The right to decent housing is a claim that is discussed on a global level. Correcting or mitigating real estate voracity, or promoting that there are no houses without people and people without housing, is a debate that this very week has been proposed by Salomón Chertorivski.
And speaking of the property tax: it should be by definition a progressive tax: those who have more or those who have properties of greater value pay more. Are we facing an increase in property tax, only for one sector and disguised as an “update”?
But is a request from Finance the best way that the government that calls itself left-wing finds to start the debate on the arrears and housing rights in the capital? It sounds like revenge. Even more so after the attempt to get ahead in frozen rents.
And since we are on the subject of questions: will there be verifications to validate if what was reported is reliable? Would they enter houses without a court order? Will they use the information to report house rents to the SAT? Although they say they will not sanction, how can we be sure of that?
In Mexico, the grayer generations know what happens when “Lolita” asks you for information. “Lolita” was that government campaign so that you would not be a fool if the SAT today came looking for you.

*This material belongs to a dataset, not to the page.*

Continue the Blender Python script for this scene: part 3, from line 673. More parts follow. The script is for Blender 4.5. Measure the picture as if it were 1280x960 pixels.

Yes, you have to pay taxes, but these must be general and for public service. Because the state of the streets, sidewalks and other public services in the capital, including security, that is, the use of those taxes, is out of the question.
In any case, doesn’t the head of government Clara Brugada urge more people to put a lot of money into housing projects, so that there are jobs, to begin with? And so that there is social housing and housing of more than 4.5 million pesos in cadastral terms for those who want to pay that.
The new obligation to notify the use of one’s own home will discourage buyers and, therefore, builders. Surely in Bosque Real they opened champagne for Brugada’s “December mistake”: more chilangos will go to live in the State of Mexico. Oh, Clara.